正面に正観音、そして左手に石造の正観音。石仏のほうが古いということ。
巡礼歌 「いきめぐり ここまできたる おいずりを たにみずでらに すすぎおさむる」
サービス精神旺盛な彼に、歴代住職のお墓からの眺めを是非ということでこの一枚。
そして彼がまだ若かりし頃に座禅していたという場所にも案内してもらった。
そして本堂へと案内される。パートナーはもう観音堂の段階で事の成り行きに戸惑っている様子。
俺は、無論楽しんでいる。味わっている。なんてすばらしい!これだよこれ。
まさに観音巡りの真髄というか、核にふれている。
そして250mlの三ツ矢サイダーをいただく。懐かしい。

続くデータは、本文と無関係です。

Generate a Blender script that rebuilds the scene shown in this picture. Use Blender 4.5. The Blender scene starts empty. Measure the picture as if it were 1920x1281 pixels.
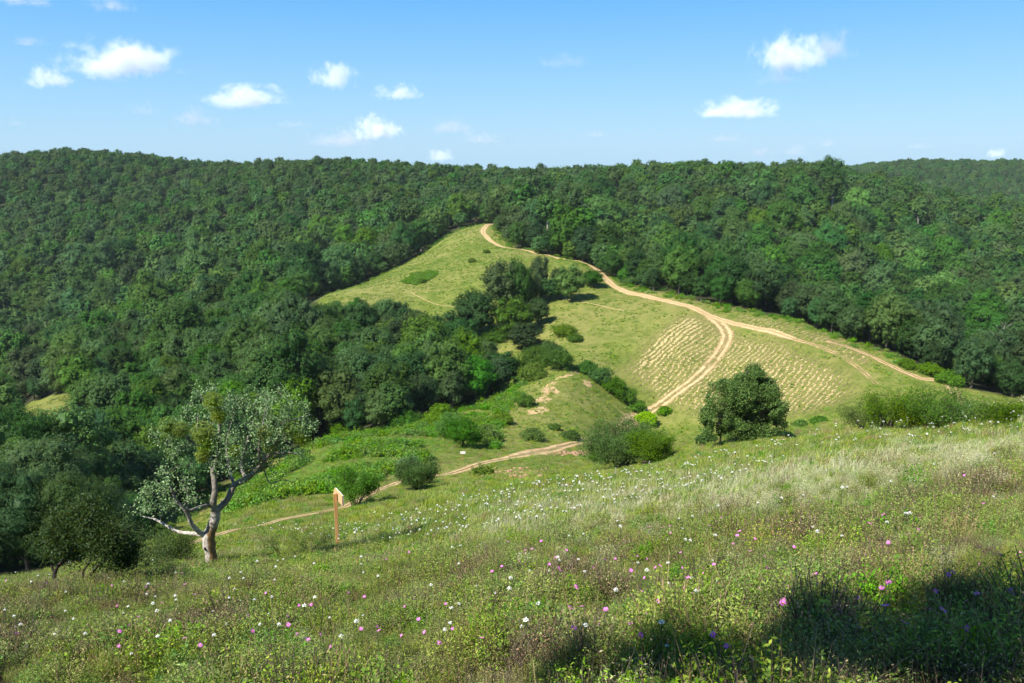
import bpy, math, random
import numpy as np
from mathutils import Vector, Matrix

R = math.radians
HAZE = .00006
SC = bpy.context.scene
COL = SC.collection
rng = np.random.default_rng(7)
random.seed(7)

# ------------------------------------------------------------------ camera model
FPX, CX, CY = 1493.0, 960.0, 640.5
PITCH = math.atan((CY - 290.0) / FPX)
FW = np.array([0, math.cos(PITCH), -math.sin(PITCH)])
UPV = np.array([0, math.sin(PITCH), math.cos(PITCH)])

def ray(px, py):
    u = (np.asarray(px, float) - CX) / FPX; v = (CY - np.asarray(py, float)) / FPX
    d = np.stack([u, FW[1] + v * UPV[1], FW[2] + v * UPV[2]], -1)
    return d / d[..., 1:2]          # scaled so that y = 1

def proj(p):
    p = np.asarray(p, float)
    dep = p @ FW
    return CX + FPX * p[..., 0] / dep, CY - FPX * (p @ UPV) / dep, dep

# ------------------------------------------------------------------ numpy value noise
def _h(ix, iy, s):
    n = (ix.astype(np.int64) * 374761393 + iy.astype(np.int64) * 668265263 + s * 974634777) & 0x7fffffff
    n = ((n ^ (n >> 13)) * 1274126177) & 0x7fffffff
    return ((n ^ (n >> 16)) & 0xffff) / 65535.0
def vnoise(x, y, s=0):
    x = np.asarray(x, float); y = np.asarray(y, float)
    ix = np.floor(x); iy = np.floor(y); fx = x - ix; fy = y - iy
    fx = fx * fx * (3 - 2 * fx); fy = fy * fy * (3 - 2 * fy)
    a = _h(ix, iy, s); b = _h(ix + 1, iy, s); c = _h(ix, iy + 1, s); d = _h(ix + 1, iy + 1, s)
    return (a * (1 - fx) + b * fx) * (1 - fy) + (c * (1 - fx) + d * fx) * fy
def fbm(x, y, o=4, s=0):
    t = 0; a = .5; n = 0
    for k in range(o):
        t = t + a * vnoise(x * 2 ** k + 17.3 * k, y * 2 ** k - 9.1 * k, s + k); n += a; a *= .5
    return t / n

# ------------------------------------------------------------------ terrain
# ground points seen in the picture: (px, py, forward distance in metres)
G = [(960,1281,4.0),(0,1281,5.6),(480,1281,4.8),(1440,1281,3.3),(1920,1281,2.9),
 (960,1180,5.8),(0,1180,8.6),(480,1180,7.2),(1440,1150,4.9),(1920,1100,4.7),
 (960,1100,8.2),(480,1110,11),(1440,1050,7.2),(1920,1000,6.8),
 (0,1120,12.5),(200,1090,17.5),(395,1062,21.5),(633,1032,25),(633,1090,14),
 (960,1030,13),(960,980,20),(960,930,33),(1300,960,15),(1300,900,29),(1300,868,48),
 (1640,920,11.5),(1640,870,18),(1640,830,29),(1650,803,42),(1920,900,10.5),(1920,850,15.5),(1920,812,25),(1920,790,40),
 (820,940,39),(720,960,40),(633,975,42),(500,1010,33),
 (960,895,56),(820,900,66),(720,915,58),(620,958,46),(420,1000,38),(300,1040,30),
 (1175,875,72),(1000,855,85),(1100,828,104),(1385,828,118),(1250,850,92),(1480,812,103),(1580,790,92),
 (1200,782,133),(1290,700,146),(1360,640,158),(1340,597,168),(1160,690,148),(1250,565,182),(1150,540,208),
 (1130,520,218),(1080,490,245),(1000,475,270),(935,460,290),(905,422,330),
 (1480,635,152),(1640,720,128),(1560,645,150),(1660,680,140),(1780,735,122),(1900,775,112),
 (1500,740,131),(1450,700,140),(1100,600,178),(1100,740,130),(1060,700,137),(1000,800,108),(1000,770,117),
 (985,650,168),(1000,690,150),(900,580,198),(800,575,206),(620,552,240),(850,460,300),(750,510,265),
 (700,820,96),(600,832,98),(850,780,118),(950,730,138),(600,900,72),(480,930,60),(760,800,112),
 (60,1100,26),(60,1085,34),(60,770,150),(120,740,165)]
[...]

何故かお寺にマッチしている。
そしていろんな話をしながら、アールグレイとお茶菓子までいただく。
この展開、イイ!観音巡りの話から始まり、政治の話やらお互いの話へと続く。
パートナーの頭の上に巨大なクエスチョンマークがあるのを感じる。彼女は不慣れなのだ。
さて、まだ昼飯がまだだということで帰ろうかとすると、「おにぎり握りましょうか」の一言に感動すら覚えつつ、弁当を買ってあることを告げると、「こちらでどうぞ」と言われたので、その成り行きに任せることにした。
お茶をいただきながら、パートナーと2人、本堂で弁当をほうばる。なんとも不思議な光景だ。いろんな体験してきたが久々に心躍るような楽しさを感じた。パートナーはなんとも表現できない表情。
さらにデザートとして、ブドウとミニトマト。追い討ちをかけるように母親が到着、彼女もまた似たような匂いを感じる。スイカまでご馳走になる。本来お寺さんには何か持っていかねばならないのに、なんだか至れり尽くせり状態。手ぶらで来たのが申し訳なかった。
彼は我々に手書きで三帰を書いてくれた。
南無帰依佛
南無帰依法
南無帰依僧
しかと心に留めよう。
素直で純真、純粋。渓水寺というお寺の名にふさわしい人物。一般社会では彼は苦しんだかもしれない。
彼は自分とは一学年下という年齢。そして漢字は違えど名前が同じだった。愛嬌があり親しみやすい彼だが、何か特別ご縁を感じた。「今度は観音様じゃなくて、私に会いに来てください。」という言葉が残った。自分にとって見れば、それはイコールなのだが、ともあれ今後また機会があればお邪魔することになるだろう。
自分が今後模索することのひとつに、「開かれた寺」というのがある。ここは重要な要素を秘めている。結局はその箱ではなく、箱に入っている人なのだろう。地域にとっての象徴的、憩いの場、基点となる、心のオアシスとでもいうべき場。政治の話をしていたとき、自分が「政治家はちゃんと政治をしてくれさえすればよい。」といった。お寺さんがお寺さんであるということ、本来あるべき姿。もっと増えてほしいものだ。